Eastern Band works with FEMA in historic partnership under the Stafford Act

 

By SCOTT MCKIE B.P.

ONE FEATHER STAFF

 

The Eastern Band of Cherokee Indians recently became the first federally recognized American Indian tribe to garner a Presidential disaster declaration, signed March 1, under the recently amended Stafford Act.  FEMA officials are in Cherokee this week accessing damages relating to flooding that occurred Jan. 14-17 as a result of heavy rainfall.

Principal Chief Michell Hicks and Major Phillip May, FEMA Region 4 Administrator, signed documents detailing the agreement between the Tribe and FEMA in a historic ceremony in Chief Hicks’ office on Friday, March 8.

“It’s an historic event for Region 4, it’s an historic event for the nation,” said May.  “We are privileged to be here to sign this agreement which outlines the relationship between the two entities.”

Chief Hicks said to May, “You’re right, this is an historic event.  I was in D.C. this week and a lot of people are talking about the Stafford Act which was signed into law.  Fortunately, we are the first one to receive monies, but unfortunately, we do have a lot of damage as a result of these floods.”

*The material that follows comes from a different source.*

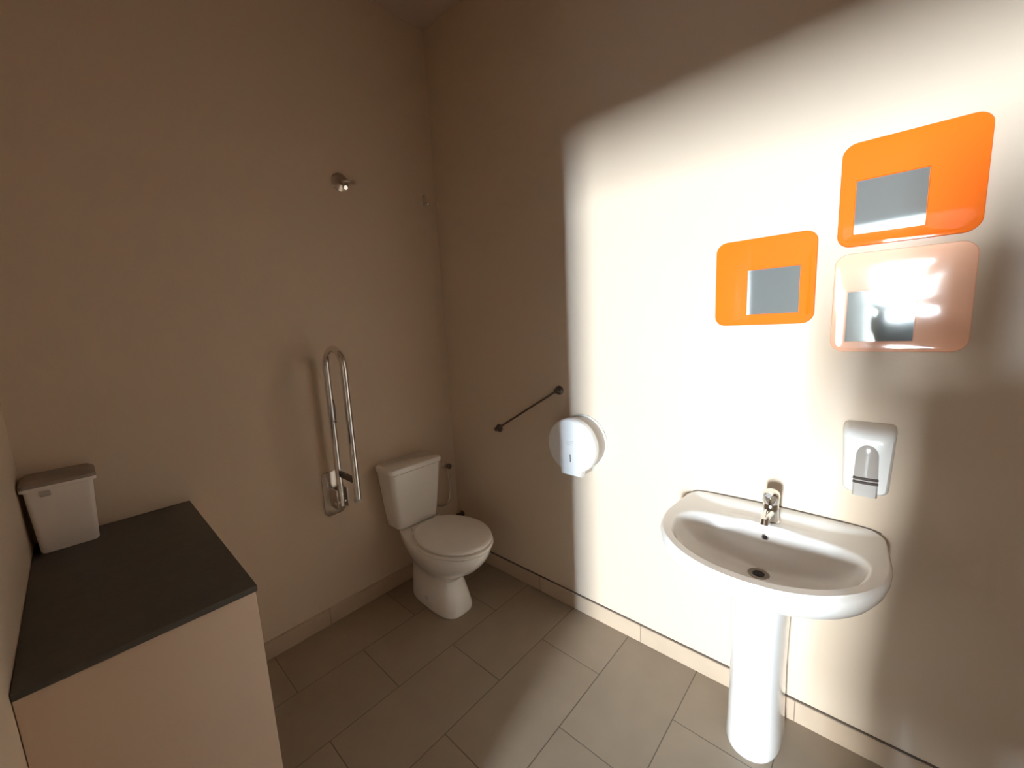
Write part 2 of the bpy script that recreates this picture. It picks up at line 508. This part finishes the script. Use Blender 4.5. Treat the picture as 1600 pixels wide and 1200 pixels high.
# ------------------------------------------------------------------ wall hooks
t = thing('robe_hook', 'chrome double robe hook with a round plate, on the wall high above the grab rail', 'hook', (-0.582, 0, 2.232), 'chrome fittings high on the wall')
bm = bmesh.new(); lathe(bm, (-0.590, 0.0004, 2.24), (0, -1, 0), [(0.043, 0), (0.043, 0.005), (0.038, 0.009), (0.012, 0.012), (0.008, 0.03), (0, 0.031)], 36)
finish('back_plate', bm, M_steel, t)
for dx, dz in ((0.030, -0.004), (-0.004, -0.035)):
    bm = bmesh.new()
    p = Vector((-0.590, -0.027, 2.24)); q = Vector((-0.590 + dx, -0.052, 2.24 + dz))
    tube(bm, [p, (p + q) / 2 + Vector((0, -0.006, 0)), q], [0.006, 0.005, 0.006], 10)
    tube(bm, [q, q + Vector((dx * 0.1, -0.012, dz * 0.15))], [0.0085, 0.010], 14)
    finish('prong', bm, M_chrome, t)
t = thing('wall_fixing', 'small chrome hook fitting right beside the room corner, high on the wall', 'hook', (-0.082, 0, 2.245), 'chrome fittings high on the wall')
bm = bmesh.new()
def ov(s, y):
    return [(-0.084 + 0.013 * s * cos(2 * pi * i / 24), y, 2.245 + 0.034 * s * sin(2 * pi * i / 24)) for i in range(24)]
loft(bm, [ov(1, 0), ov(1, -0.005), ov(0.85, -0.008)])
finish('back_plate', bm, M_steel, t)
bm = bmesh.new()
tube(bm, [(-0.084, -0.006, 2.236), (-0.084, -0.026, 2.222), (-0.084, -0.036, 2.220), (-0.084, -0.040, 2.224)], [0.006, 0.006, 0.010, 0.007], 14)
finish('prong', bm, M_chrome, t)

# ------------------------------------------------------------------ sloping rail on right-hand wall
t = thing('wall_rail', 'thin dark sloping metal rail with round ends, on the wall right of the toilet', 'rail', (0, -0.65, 1.03))
A = Vector((-0.030, -0.872, 1.166)); B = Vector((-0.030, -0.438, 0.912))
bm = bmesh.new(); tube(bm, [A, B], 0.0055, 12)
finish('bar', bm, M_darksteel, t)
for p in (A, B):
    bm = bmesh.new()
    lathe(bm, (0, p.y, p.z), (-1, 0, 0), [(0.023, 0), (0.023, 0.006), (0.014, 0.010), (0.011, 0.036), (0, 0.038)], 24)
    finish('end_flange', bm, M_darksteel, t)

# ------------------------------------------------------------------ paper dispenser
pc = Vector((0, -1.006, 0.930))
t = thing('paper_roll_dispenser', 'round white jumbo toilet paper dispenser on the right-hand wall', 'paper dispenser', (0, pc.y, pc.z))
def disp(x, r, drop, wsp, dy=0.0, dz=0.0):
    pts = []
    n = 60
    a0 = radians(-56); a1 = radians(236)
    for i in range(n + 1):
        a = a0 + (a1 - a0) * i / n
        pts.append((x, pc.y + dy + r * cos(a), pc.z + dz + r * sin(a)))
    pts.append((x, pc.y + dy - wsp - 0.004, pc.z + dz - drop + 0.028))
    pts.append((x, pc.y + dy - wsp, pc.z + dz - drop))
    pts.append((x, pc.y + dy + wsp, pc.z + dz - drop))
    pts.append((x, pc.y + dy + wsp + 0.004, pc.z + dz - drop + 0.028))
    return pts
bm = bmesh.new()
loft(bm, [disp(0.0004, 0.128, 0.142, 0.052), disp(-0.010, 0.129, 0.142, 0.052), disp(-0.012, 0.126, 0.140, 0.051)])
finish('back_plate', bm, M_plas, t)
bm = bmesh.new()
loft(bm, [disp(-0.012, 0.122, 0.138, 0.05), disp(-0.088, 0.125, 0.138, 0.05)])
finish('drum', bm, M_plasg, t)
bm = bmesh.new()
rg = [disp(-0.084, 0.130, 0.142, 0.054), disp(-0.106, 0.130, 0.142, 0.054), disp(-0.114, 0.128, 0.141, 0.0535), disp(-0.120, 0.122, 0.137, 0.051)]
loft(bm, rg)
cv = finish('front_cover', bm, M_plas, t)
bm = bmesh.new(); box(bm, (-0.1212, pc.y - 0.0022, pc.z - 0.075), (-0.117, pc.y + 0.0022, pc.z - 0.037), 0.0008, 1)
o = finish('key_slot', bm, M_dark, cv); o['label'] = 'black vertical slot'
bm = bmesh.new()
for dz in (-0.004, 0.004, 0.011):
    box(bm, (-0.1208, pc.y - 0.018, pc.z + 0.012 + dz), (-0.118, pc.y + 0.018, pc.z + 0.0135 + dz))
finish('logo', bm, M_logo, cv, smooth=False)

# ------------------------------------------------------------------ washbasin
WYc = -1.797
t = thing('pedestal_washbasin', 'white D-shaped ceramic washbasin on a column pedestal', 'sink', (-0.2, WYc, 0))
NB = 96
def D(w, xb, xf, z, xc=-0.19, nb=6.0, nf=2.15, wb=None):
    """outline in plan: straight at the wall, bowed to the room"""
    wb = w if wb is None else wb
    pts = []
    for i in range(NB):
        a = 2 * pi * i / NB
        c, s = cos(a), sin(a)
        if s >= 0:   # front (-x)
            y = w * abs(c) ** (2 / nf) * (1 if c >= 0 else -1)
            x = xc - (xc - xf) * abs(s) ** (2 / nf)
        else:
            k = abs(s) ** (2 / nb)
            ww = w + (wb - w) * k
            y = ww * abs(c) ** (2 / nb) * (1 if c >= 0 else -1)
            x = xc + (xb - xc) * k
        zz = z(x, y) if callable(z) else z
        pts.append((x, WYc + y, zz))
    return pts
def deck(base):
    def fz(x, y):
        k = max(0.0, 1 - (y / 0.285) ** 2)
        edge = -0.082 * k ** 0.5
        h = 0.0
        if x > edge:
            h = min(1, (x - edge) / 0.035)
            h = h * h * (3 - 2 * h) * 0.016 * k ** 0.4
        r = math.hypot(x + 0.112, y * 0.62)
        pad = 0.0
        if r < 0.062 and x < -0.04:
            q = min(1, (0.062 - r) / 0.010)
            pad = 0.005 * q
        fr = max(0.0, min(1.0, (-x - 0.30) / 0.15))
        return base + max(h, pad) + 0.006 * fr * fr * (3 - 2 * fr)
    return fz
rings = [D(0.075, -0.05, -0.25, 0.585, -0.13, 3, 2), D(0.095, -0.01, -0.28, 0.60, -0.13, 4, 2), D(0.150, -0.004, -0.335, 0.635, -0.15, 6, 2.1),
         D(0.215, -0.003, -0.395, 0.672, -0.17), D(0.262, -0.003, -0.450, 0.700, -0.18), D(0.286, -0.003, -0.488, 0.726, nb=12, wb=0.277),
         D(0.298, -0.003, -0.509, 0.750, nb=14, wb=0.286), D(0.304, -0.003, -0.519, 0.771, nb=14, wb=0.290), D(0.305, -0.003, -0.522, 0.786, nb=14, wb=0.291),
         D(0.302, -0.003, -0.519, 0.796, nb=14, wb=0.290), D(0.298, -0.003, -0.514, 0.7995, nb=14, wb=0.288)]
inner = dict(w=0.262, xb=-0.146, xf=-0.486)
outr = dict(w=0.296, xb=-0.004, xf=-0.512)
NS = 16
for i in range(NS + 1):
    s = i / NS
    w = outr['w'] + (inner['w'] - outr['w']) * s
    xb = outr['xb'] + (inner['xb'] - outr['xb']) * s
    xf = outr['xf'] + (inner['xf'] - outr['xf']) * s
    nb = 14.0 * (1 - s) ** 1.5 + 3.6
    rings.append(D(w, xb, xf, deck(0.800), nb=nb, wb=w * (0.965 - 0.06 * s), xc=-0.19 - 0.04 * s))
xcI = -0.235
rings += [D(0.258, -0.150, -0.482, 0.7985, xcI, 3.6, wb=0.230), D(0.254, -0.155, -0.478, 0.794, xcI, 3.5, wb=0.226),
          D(0.249, -0.159, -0.472, 0.784, xcI, 3.4, wb=0.218), D(0.240, -0.163, -0.462, 0.764, xcI, 3.3, wb=0.206),
          D(0.223, -0.168, -0.445, 0.745, xcI, 3.0, wb=0.18), D(0.195, -0.180, -0.425, 0.722, xcI, 2.8, wb=0.16),
          D(0.155, -0.190, -0.380, 0.703, xcI, 2.5, wb=0.13), D(0.105, -0.205, -0.330, 0.691, xcI, 2.2),
          D(0.060, -0.212, -0.285, 0.685, -0.245, 2.0, 2.0), D(0.033, -0.212, -0.278, 0.682, -0.245, 2.0, 2.0),
          D(0.024, -0.221, -0.269, 0.679, -0.245, 2.0, 2.0)]
bm = bmesh.new()
loft(bm, rings)
finish('basin', bm, M_porc, t)
bm = bmesh.new()
rr = []
for z, w, xf in ((0.0005, 0.083, -0.262), (0.012, 0.085, -0.266), (0.06, 0.082, -0.262), (0.25, 0.079, -0.257), (0.45, 0.082, -0.262), (0.56, 0.088, -0.270), (0.605, 0.090, -0.272)):
    rr.append([(x, y + 0.012, zz) for x, y, zz in D(w, -0.02, xf, z, -0.13, 5, 2.3)])
loft(bm, rr)
finish('pedestal', bm, M_porc, t)
bm = bmesh.new(); lathe(bm, (-0.245, WYc, 0.6795), (0, 0, 1), [(0.0, 0.0), (0.012, 0.0), (0.017, 0.002), (0.027, 0.0035), (0.030, 0.0025), (0.031, 0.001), (0.031, -0.0)], 32)
dr = finish('drain_ring', bm, M_dullring, t)
bm = bmesh.new(); lathe(bm, (-0.245, WYc, 0.6805), (0, 0, 1), [(0.0165, 0.0), (0.0165, 0.0022), (0, 0.0024)], 28)
finish('drain_hole', bm, M_dark, dr)
bm = bmesh.new(); lathe(bm, (-0.1625, WYc, 0.769), (-1, 0, 0.12), [(0.010, -0.008), (0.010, 0.0025), (0.0078, 0.0032), (0.0068, 0.002)], 24)
ov1 = finish('overflow_ring', bm, M_steel, t)
bm = bmesh.new(); lathe(bm, (-0.1625, WYc, 0.769), (-1, 0, 0.12), [(0.0069, 0), (0.0069, 0.0026), (0, 0.0028)], 20)
finish('overflow_hole', bm, M_dark, ov1)
# dark silicone line where the basin meets the wall
bm = bmesh.new(); P = []
for i in range(31):
    y = -0.280 + 0.560 * i / 30
    P.append((-0.0022, WYc + y, deck(0.8005)(-0.003, y) + 0.0008))
tube(bm, P, 0.0016, 6)
o = finish('sealant_line', bm, M_grout, t); o['label'] = 'thin dark sealant line along the wall'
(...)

“We do appreciate you guys coming to the table.  We’ve always had a great relationship with our state and we’ve had a great relationship with you guys as well, but it does seem that this does make it a little easier to go directly to the potential funding opportunity.  We’re glad you’re here, and we just hope we can get some of this damage cleaned up as quickly as possible.”

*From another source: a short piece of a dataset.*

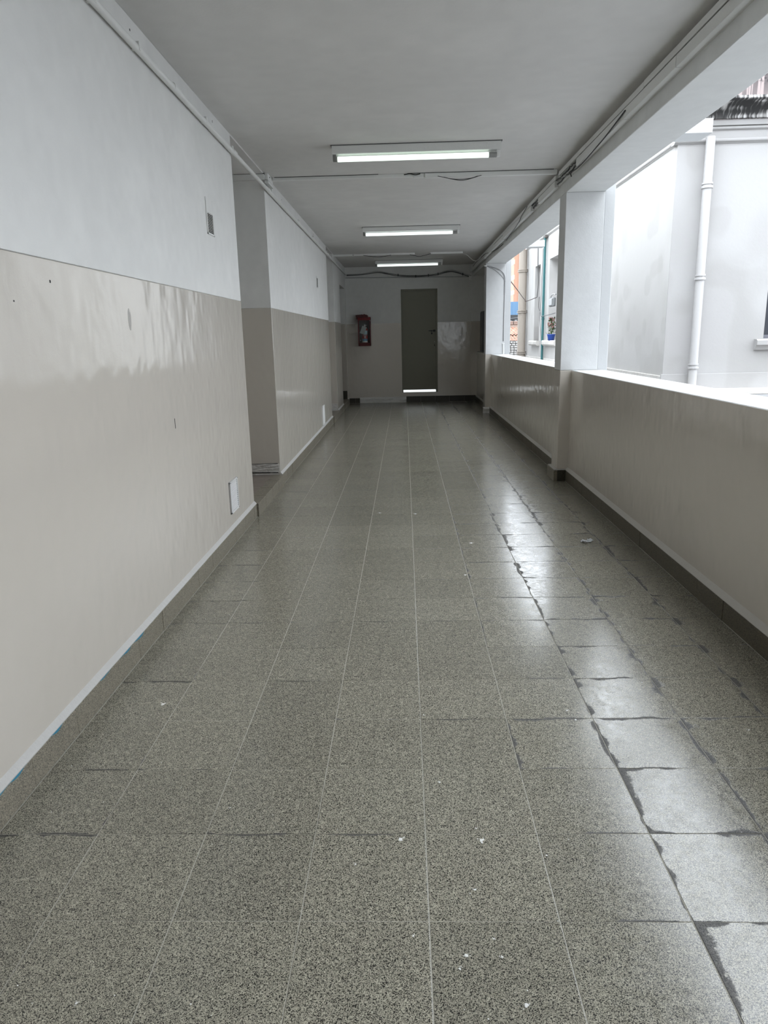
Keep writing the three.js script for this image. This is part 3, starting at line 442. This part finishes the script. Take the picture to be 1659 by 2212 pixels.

Chief Hicks said that the Tribe is the benchmark in the relationship with FEMA and that many eyes throughout Indian Country are on the Eastern Band right now.

“Since this is the first Presidential declaration, it’s just really overwhelming,” said Mollie Grant, EBCI Emergency Management manager who was instrumental in the effort to get the declaration.  “A lot of other tribes are waiting to see how we handle the declaration and the policies that we have to set.”

Grant said the entire process will be a great experience for the Tribe and Emergency Management.  “I think it will help us more with our sovereignty issues because now we can go directly to FEMA to request for a declaration, and plus we’ll already have our policies and procedures set up.”

She said the Tribe will still partner with the state.  “They’ve been a big help in getting the declaration.  They helped us with writing up the documents and paperwork, and they are also helping us now with public assistance damage assessments and administrative assistance.”

Grant related that the funds are only for damages incurred on tribal lands of the Eastern Band of Cherokee Indians and are not for damages in the Great Smoky Mountains National Park.

“It’s an honor for me to be the first federal coordinating officer to deal directly with a tribal nation,” said Michael E. Bolch, CEM, FEMA federal coordinating officer.  “It’s going to be a learning experience.  The federal team will have to learn the intricacies of working with a tribal government.  We’re used to working with state and county governments and other sub-grantees.  It’s also going to be a learning experience for the tribal government and the staff here to learn the federal ways and how we do things.”

Bolch went on to say, “A lot of other people around the country are also interested in what we’re doing here because there are a lot of other tribes who could come up with disaster requests so a lot of people will want to know how we did things here – what lessons we learned and what good practices we had.”

When asked if he thought this experience might provide a blueprint of how FEMA deals with other tribes in the future, he related, “That’s correct.  Right now, other than the law that was just passed, we have very little guidance.  In this case, we’ll be establishing a lot of precedents.”

As of now, preliminary damage estimates are around $3.5 million and Bolch related FEMA will pick up 75 percent (around $2.7 million) of the total.

Jimmy Ramsey, North Carolina Emergency Management, commented, “We did the preliminary damage assessment because the State of North Carolina recognizes the Tribe as the 101st county.  In Emergency Management, we treat the Tribe just like any other county in the State of North Carolina so we’re in here helping with this damage assessment making sure that every ‘i’ is dotted and every ‘t’ is crossed to make sure that the Tribe is getting everything they’re supposed to get from FEMA just like we would with any other county when we have disaster affect.”

Ramsey serves as area coordinator which includes the Tribe.  “I’m here to serve as a liaison between the state, tribal and FEMA to make sure everyone is working on the same page of music.”

The Navajo Nation became the second tribe to garner a Presidential disaster declaration when President Obama signed their order on March 5.  They suffered from a severe freeze from Dec. 15, 2012 to Jan. 21, 2013.